Seanad debates

Tuesday, 3 December 2013

Social Welfare and Pensions (No. 2) Bill 2013: Report and Final Stages

 

4:45 pm

Photo of Sean BarrettSean Barrett (Independent) | Oireachtas source

I move amendment No. 3:


In page 14, between lines 16 and 17, to insert the following:
“(c) a statement of the reasons for the application to include administration costs, the award of added years to retirees, the extent of underestimated longevity, poor investment returns, failure to increase the retirement age and other reasons for the inability of the resources of the scheme to discharge its liabilities.”.
I welcome the Minister to the House following her weekend visit to Kerry.

On the purpose of these amendments, pension funds can go broke for a number of reasons. I did not want an open door to the Minister's Department or the Department of the Minister, Deputy Noonan, without putting some constraints upon it.
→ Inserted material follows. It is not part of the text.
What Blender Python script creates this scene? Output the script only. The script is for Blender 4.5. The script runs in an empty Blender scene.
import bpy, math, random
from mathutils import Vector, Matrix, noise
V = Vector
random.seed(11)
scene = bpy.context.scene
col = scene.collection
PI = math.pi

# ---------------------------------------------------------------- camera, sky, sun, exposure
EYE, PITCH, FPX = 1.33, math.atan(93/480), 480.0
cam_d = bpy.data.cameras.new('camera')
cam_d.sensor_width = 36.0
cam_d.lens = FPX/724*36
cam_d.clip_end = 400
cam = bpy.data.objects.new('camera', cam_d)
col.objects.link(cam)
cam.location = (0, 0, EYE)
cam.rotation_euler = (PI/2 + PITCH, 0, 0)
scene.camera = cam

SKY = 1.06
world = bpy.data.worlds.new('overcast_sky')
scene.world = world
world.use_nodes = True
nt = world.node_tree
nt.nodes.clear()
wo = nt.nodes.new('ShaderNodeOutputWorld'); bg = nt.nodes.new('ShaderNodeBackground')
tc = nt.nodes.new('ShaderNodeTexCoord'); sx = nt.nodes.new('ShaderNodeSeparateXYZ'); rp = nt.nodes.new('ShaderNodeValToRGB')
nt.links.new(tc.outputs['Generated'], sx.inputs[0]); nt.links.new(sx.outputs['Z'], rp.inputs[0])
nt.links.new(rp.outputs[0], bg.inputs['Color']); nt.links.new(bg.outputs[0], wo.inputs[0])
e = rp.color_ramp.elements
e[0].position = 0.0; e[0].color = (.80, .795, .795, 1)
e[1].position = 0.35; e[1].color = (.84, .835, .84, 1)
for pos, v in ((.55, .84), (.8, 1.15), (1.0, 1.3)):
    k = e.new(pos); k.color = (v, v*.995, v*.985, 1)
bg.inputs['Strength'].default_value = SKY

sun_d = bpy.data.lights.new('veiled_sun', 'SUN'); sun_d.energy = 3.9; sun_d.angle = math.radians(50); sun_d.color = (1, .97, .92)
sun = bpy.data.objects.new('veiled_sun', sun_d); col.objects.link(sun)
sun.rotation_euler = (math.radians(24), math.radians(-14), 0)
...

That is the so-called moral hazard problem in that if people who make the wrong choices do not bear some of the consequences, they will continue to make the wrong choices. As the Minister knows because we have discussed it many times, Ireland has been more prone to that than virtually any country we can name. We have had a posse of people from the financial sector into the Department of Finance taking large amounts in supports and bailouts including insurance companies, which have been doing it since the mid-1980s, failed banks and credit unions, which is a recent development involving €52 million. We have had unreliable accounts forming the basis for Government acquisitions, and we find now that the deficit is far greater than we hoped, and badly-run pension funds might go broke because of many factors that we have mentioned.

There is a wish in society that we would no longer live in the unrealistic expectation that whatever mistakes one makes one will be bailed out by some fund or other, and that there is always somebody who will pay. It weakens the standing of financial services here to have a trail of mendicants going into the Minister's office and the office of the Minister for Finance, Deputy Noonan.

What the Bill requires of somebody seeking this assistance is that an actuary shall prepare a statement on the difference between the liabilities in respect of the benefits referred to and the resources of that scheme that are available to discharge these liabilities. Under subsection (2) that statement is then sent on by the trustees to the Pensions Board and a copy of the statement under subsection (1).

The amendment proposes to seek other types of information we believe should properly be part of the assessment of that request from the Irish financial sector for assistance. They include administration costs. Page 1 of the Department's 2012 document on pension charges states that if somebody aged 35 put €250 a month aside for 30 years there would be a fund of approximately €200,000, with a pension of about €10,000 per annum. If an average charge for administration of 2.18% per annum is applied, the final fund is reduced to €62,000, resulting in a lower pension of €6,900 per annum. That is a 2.1% decrease, and some funds in Ireland have a higher administration cost. That contrasts with the United Kingdom, which was aiming for a figure of 0.75%, and the Legal & General company, which we discussed on Committee Stage, which says it should be done at 0.5%.

If one of the reasons this fund is looking for assistance from the Minister, and a recommendation from the Minister for Finance, is that its administration costs are too high, I am trying to give the Minister the power to say we should emulate Legal & General or the UK system and have a 0.75% administration cost or, better still, an administration cost of 0.5%. If people have excessive administration costs, and the Minister's example shows how much that is reducing pensions already, can we put the grip on the pensions industry to ensure it does not get itself into trouble as a result of excessive administration costs? That is the purpose of the first amendment.

My second point is on the award of added years. That was a custom during the unrealistic era the Minister described recently. It is surely a measure of irresponsibility that people around a table decide to award themselves more money, bankrupt a fund and then confer that debt on the future members of society. The Minister should have an ability to say she does not think much of the awarding of additional years that got them into trouble. I presume the practice of awarding extra years has stopped. It was a form of insider dealing in pension funds in that the people in the room were very happy but they piled a huge bundle of debt either onto the Minister, the Minister for Finance, Deputy Noonan, or the other members of the scheme.

The Minister referred to the extent of underestimated longevity in the introduction. In response to that case being made by actuaries, we have the graph on that. The Department of Health and the Central Statistics Office have known for years that life expectancy was increasing. Why did it never dawn on those people running pension funds?